### Brief
Extract, from the records beneath this instruction, each line that contains the word "image".
* Begin *
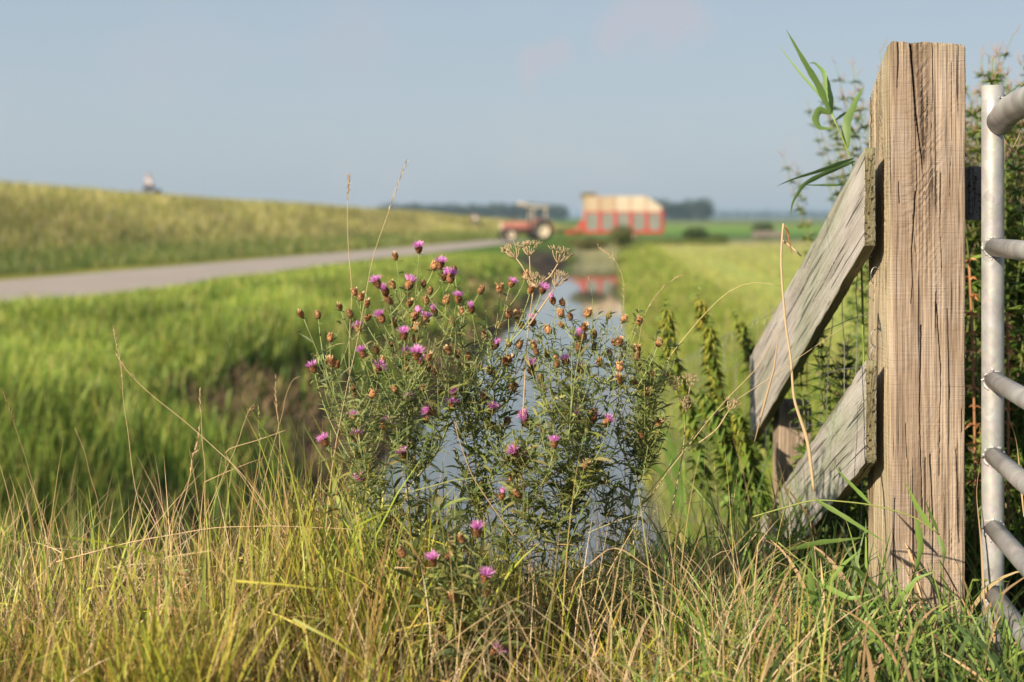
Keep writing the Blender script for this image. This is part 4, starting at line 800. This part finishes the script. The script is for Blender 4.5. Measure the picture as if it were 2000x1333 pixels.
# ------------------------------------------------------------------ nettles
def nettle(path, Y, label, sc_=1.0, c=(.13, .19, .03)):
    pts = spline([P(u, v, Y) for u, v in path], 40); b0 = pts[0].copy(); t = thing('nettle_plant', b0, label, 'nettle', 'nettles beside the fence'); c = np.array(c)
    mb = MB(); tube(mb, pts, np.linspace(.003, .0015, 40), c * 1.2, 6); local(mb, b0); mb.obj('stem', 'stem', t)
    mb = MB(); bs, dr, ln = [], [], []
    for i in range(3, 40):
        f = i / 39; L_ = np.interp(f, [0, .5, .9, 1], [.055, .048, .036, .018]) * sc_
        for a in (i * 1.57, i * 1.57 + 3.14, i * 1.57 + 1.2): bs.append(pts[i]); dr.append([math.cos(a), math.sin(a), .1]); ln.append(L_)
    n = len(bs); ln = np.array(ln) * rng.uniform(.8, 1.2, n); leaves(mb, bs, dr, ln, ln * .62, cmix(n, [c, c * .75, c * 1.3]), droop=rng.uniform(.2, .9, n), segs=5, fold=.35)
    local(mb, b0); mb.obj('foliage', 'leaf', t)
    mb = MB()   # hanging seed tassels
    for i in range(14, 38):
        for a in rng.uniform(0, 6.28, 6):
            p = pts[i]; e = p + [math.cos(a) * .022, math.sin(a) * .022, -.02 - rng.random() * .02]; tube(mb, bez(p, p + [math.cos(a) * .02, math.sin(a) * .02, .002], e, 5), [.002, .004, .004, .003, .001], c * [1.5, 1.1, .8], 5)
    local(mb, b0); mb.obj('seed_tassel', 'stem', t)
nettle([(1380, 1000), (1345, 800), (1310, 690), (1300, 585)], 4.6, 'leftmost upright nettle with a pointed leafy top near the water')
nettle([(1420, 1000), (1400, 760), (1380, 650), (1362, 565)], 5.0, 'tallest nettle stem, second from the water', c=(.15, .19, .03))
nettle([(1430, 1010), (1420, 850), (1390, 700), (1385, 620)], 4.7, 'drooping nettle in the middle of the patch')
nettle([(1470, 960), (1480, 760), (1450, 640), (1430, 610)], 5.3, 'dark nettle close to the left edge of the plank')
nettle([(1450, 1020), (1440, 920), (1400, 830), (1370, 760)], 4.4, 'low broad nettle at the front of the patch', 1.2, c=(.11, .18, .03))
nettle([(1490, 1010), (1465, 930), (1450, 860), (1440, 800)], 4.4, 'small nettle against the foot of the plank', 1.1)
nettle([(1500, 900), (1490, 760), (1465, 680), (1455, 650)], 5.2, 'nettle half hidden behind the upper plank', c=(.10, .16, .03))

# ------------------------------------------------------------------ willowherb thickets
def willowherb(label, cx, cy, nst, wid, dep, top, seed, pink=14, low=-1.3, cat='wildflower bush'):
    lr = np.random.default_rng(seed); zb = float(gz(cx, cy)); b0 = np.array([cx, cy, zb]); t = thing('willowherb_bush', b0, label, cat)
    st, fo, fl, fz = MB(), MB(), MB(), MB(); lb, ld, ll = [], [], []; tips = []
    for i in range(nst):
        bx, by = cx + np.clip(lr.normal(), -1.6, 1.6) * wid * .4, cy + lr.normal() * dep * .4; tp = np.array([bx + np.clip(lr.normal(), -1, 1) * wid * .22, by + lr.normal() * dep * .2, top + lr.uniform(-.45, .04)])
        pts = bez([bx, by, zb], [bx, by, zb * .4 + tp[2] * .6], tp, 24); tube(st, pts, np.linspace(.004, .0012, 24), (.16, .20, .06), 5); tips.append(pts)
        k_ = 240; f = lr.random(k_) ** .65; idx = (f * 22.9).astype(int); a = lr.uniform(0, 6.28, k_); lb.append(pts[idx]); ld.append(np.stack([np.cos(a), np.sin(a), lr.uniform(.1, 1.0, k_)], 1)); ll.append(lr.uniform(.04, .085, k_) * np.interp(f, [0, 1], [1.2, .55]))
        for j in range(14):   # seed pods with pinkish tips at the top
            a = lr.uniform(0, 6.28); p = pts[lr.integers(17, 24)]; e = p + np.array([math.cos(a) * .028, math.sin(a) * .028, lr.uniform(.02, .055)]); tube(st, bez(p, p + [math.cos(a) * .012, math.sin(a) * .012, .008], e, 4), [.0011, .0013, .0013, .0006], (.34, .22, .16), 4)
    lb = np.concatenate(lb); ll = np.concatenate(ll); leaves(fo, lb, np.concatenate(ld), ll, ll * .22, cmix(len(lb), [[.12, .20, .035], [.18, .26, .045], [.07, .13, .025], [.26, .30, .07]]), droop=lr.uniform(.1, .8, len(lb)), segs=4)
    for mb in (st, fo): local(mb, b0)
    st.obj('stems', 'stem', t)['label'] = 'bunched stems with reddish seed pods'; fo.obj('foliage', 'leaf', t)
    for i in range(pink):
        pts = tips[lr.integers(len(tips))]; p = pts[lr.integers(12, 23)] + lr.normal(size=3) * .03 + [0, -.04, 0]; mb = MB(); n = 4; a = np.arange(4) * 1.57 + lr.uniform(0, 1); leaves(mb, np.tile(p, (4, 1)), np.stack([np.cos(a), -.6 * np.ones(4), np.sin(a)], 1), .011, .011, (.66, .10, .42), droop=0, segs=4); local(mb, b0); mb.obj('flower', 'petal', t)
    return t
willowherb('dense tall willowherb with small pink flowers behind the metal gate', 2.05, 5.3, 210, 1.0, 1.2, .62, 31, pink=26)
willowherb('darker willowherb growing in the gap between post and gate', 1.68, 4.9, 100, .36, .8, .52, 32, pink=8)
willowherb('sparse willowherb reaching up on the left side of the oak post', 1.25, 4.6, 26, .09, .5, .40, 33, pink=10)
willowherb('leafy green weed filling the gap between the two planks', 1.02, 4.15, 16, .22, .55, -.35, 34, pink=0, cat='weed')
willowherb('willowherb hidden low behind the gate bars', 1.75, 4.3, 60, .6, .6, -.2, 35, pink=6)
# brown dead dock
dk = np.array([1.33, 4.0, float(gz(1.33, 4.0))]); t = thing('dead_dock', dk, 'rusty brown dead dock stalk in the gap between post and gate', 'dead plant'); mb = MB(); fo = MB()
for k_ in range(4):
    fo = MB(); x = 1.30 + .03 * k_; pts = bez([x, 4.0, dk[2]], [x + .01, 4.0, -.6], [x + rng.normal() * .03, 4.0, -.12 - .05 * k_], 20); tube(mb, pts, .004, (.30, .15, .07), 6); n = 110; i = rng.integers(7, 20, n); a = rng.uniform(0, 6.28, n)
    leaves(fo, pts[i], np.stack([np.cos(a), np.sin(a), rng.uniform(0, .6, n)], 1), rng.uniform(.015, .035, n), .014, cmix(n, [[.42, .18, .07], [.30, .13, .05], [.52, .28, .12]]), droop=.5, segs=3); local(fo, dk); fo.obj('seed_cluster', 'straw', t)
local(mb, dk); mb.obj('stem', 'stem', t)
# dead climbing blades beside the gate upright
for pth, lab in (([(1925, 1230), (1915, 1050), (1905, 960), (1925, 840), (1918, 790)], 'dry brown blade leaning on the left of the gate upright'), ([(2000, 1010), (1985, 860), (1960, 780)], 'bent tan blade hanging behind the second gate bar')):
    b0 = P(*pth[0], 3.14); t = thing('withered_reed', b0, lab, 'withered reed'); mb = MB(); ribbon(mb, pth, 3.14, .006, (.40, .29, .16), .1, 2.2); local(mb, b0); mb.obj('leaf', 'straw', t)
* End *
* Begin *
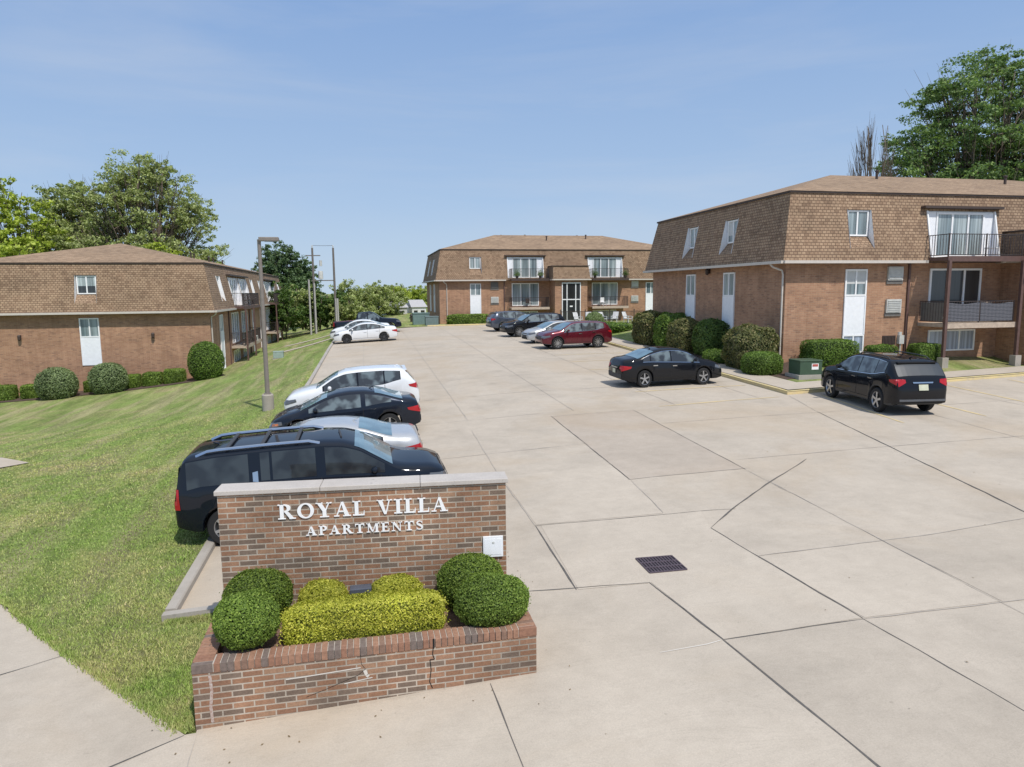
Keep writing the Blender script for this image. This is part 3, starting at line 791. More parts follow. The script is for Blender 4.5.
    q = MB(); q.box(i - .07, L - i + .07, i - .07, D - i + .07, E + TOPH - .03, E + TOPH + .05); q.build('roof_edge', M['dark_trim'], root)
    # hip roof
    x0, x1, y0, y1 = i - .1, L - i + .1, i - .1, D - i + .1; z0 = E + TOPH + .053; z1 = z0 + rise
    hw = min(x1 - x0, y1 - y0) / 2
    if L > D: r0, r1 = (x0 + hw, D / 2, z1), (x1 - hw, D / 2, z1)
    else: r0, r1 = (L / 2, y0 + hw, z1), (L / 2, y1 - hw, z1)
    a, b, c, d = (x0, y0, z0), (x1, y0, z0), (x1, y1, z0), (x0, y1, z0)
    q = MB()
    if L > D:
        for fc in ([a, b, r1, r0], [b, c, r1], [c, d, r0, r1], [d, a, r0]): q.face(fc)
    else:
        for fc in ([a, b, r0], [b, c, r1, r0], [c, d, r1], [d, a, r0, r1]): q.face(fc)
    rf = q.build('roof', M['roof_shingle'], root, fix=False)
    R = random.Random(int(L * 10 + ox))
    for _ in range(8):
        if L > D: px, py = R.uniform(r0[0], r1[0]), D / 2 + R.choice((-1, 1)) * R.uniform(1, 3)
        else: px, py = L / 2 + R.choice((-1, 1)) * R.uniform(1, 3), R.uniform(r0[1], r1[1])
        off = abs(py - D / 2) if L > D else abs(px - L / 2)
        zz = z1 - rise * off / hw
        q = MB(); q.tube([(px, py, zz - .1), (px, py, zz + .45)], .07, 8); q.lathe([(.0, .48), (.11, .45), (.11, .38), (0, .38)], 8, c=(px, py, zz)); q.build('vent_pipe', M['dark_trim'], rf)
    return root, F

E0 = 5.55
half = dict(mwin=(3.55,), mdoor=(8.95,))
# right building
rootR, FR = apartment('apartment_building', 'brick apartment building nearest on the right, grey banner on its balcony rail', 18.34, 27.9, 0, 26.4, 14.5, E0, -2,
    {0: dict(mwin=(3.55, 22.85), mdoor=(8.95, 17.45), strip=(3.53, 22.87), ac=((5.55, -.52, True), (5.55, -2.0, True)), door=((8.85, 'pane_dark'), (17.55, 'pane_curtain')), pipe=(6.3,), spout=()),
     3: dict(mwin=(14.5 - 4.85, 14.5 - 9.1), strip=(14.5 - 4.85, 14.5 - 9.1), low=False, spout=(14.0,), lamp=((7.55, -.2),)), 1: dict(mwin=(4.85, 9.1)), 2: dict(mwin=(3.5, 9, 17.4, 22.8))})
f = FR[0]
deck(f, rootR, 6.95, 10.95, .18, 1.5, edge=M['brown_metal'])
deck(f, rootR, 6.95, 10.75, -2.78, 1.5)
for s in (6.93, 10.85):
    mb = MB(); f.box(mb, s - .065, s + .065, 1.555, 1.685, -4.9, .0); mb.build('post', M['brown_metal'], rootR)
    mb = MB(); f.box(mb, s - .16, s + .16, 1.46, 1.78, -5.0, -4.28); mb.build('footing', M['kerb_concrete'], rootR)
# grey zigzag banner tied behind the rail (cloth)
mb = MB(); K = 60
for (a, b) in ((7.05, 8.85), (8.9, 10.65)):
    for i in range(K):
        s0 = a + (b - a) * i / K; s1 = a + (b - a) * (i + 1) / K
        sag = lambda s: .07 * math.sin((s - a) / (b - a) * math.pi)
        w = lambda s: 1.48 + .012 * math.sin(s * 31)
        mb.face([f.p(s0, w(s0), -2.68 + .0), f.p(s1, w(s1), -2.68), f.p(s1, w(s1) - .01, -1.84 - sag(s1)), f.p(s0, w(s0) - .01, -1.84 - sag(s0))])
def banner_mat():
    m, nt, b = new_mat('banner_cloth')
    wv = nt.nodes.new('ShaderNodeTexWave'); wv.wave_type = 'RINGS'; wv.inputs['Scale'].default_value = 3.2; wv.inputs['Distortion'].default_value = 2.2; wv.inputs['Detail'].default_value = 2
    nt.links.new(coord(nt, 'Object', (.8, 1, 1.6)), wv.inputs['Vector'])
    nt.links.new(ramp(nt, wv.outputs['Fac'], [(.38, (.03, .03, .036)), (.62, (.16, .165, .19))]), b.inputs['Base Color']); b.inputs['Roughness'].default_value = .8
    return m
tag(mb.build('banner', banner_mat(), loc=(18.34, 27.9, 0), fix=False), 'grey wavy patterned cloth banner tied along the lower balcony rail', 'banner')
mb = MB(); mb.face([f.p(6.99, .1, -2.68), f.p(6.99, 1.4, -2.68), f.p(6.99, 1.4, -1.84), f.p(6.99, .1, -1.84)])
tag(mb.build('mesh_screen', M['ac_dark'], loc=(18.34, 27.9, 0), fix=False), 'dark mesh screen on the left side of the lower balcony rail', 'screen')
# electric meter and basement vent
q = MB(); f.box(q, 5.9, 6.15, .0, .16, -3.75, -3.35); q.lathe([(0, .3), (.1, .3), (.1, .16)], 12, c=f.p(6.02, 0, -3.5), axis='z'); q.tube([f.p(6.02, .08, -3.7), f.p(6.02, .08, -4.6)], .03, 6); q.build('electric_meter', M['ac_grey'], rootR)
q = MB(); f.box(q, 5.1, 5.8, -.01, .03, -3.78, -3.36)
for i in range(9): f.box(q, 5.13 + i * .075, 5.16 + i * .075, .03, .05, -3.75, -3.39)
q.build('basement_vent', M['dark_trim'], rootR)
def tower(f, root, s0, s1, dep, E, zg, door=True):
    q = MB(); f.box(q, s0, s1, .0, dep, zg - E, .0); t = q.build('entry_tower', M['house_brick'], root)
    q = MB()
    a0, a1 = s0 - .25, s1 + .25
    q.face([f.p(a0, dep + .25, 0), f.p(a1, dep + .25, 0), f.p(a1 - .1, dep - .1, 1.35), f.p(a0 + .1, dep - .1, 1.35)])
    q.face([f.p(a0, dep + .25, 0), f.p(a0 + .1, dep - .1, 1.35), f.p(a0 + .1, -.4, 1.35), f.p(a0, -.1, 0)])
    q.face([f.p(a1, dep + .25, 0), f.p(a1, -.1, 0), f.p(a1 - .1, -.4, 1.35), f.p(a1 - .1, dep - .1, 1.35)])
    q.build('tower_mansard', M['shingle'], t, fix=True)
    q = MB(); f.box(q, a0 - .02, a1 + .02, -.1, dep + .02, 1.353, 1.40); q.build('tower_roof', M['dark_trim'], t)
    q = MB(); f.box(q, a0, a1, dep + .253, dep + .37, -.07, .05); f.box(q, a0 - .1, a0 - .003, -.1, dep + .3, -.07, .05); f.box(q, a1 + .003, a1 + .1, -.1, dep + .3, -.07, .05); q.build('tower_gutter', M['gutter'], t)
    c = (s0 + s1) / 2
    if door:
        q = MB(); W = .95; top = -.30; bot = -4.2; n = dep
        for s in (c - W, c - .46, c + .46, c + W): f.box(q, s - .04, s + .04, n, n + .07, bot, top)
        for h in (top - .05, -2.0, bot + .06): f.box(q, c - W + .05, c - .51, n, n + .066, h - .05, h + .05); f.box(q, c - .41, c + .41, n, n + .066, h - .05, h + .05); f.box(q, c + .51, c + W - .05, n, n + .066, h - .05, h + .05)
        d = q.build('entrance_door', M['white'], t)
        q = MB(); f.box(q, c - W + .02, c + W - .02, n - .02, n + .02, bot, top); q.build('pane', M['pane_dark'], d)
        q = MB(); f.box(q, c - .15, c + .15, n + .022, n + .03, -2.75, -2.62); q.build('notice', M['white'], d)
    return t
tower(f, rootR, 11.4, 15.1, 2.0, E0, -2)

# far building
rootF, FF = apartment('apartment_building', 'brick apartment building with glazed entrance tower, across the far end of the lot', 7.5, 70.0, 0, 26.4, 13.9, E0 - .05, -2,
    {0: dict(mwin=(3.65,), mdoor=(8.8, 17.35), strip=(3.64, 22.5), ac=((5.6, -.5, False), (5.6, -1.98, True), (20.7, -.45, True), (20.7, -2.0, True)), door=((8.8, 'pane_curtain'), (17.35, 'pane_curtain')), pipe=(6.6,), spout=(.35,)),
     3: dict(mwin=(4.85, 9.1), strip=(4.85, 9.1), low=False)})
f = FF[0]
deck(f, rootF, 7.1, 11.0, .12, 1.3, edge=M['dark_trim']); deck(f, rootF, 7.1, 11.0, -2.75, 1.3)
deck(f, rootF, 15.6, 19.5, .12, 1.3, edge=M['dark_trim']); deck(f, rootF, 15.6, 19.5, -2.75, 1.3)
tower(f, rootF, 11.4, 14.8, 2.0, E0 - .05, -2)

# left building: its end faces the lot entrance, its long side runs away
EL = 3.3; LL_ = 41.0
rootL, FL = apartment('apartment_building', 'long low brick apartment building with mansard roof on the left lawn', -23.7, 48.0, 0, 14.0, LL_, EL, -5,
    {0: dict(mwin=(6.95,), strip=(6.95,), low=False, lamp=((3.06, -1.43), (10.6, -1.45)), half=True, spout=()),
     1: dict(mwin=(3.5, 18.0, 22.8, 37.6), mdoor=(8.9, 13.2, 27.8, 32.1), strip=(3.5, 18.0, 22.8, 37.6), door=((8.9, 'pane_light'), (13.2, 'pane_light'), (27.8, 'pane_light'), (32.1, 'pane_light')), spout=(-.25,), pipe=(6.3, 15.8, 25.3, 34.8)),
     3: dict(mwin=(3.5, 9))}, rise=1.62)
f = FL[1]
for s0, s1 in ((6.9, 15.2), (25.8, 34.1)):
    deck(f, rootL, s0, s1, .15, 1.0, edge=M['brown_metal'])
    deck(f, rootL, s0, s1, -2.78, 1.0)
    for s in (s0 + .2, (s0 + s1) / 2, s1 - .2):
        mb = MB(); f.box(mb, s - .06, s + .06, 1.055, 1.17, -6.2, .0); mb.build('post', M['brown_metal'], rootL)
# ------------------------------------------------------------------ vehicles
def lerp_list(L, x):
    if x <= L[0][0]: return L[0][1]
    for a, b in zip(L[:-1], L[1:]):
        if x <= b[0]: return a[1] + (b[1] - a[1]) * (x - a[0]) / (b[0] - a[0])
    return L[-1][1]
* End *
### Answer
Keep writing the Blender script for this image. This is part 4, starting at line 800. This part finishes the script. The script is for Blender 4.5. Measure the picture as if it were 2000x1333 pixels.
Keep writing the Blender script for this image. This is part 3, starting at line 791. More parts follow. The script is for Blender 4.5.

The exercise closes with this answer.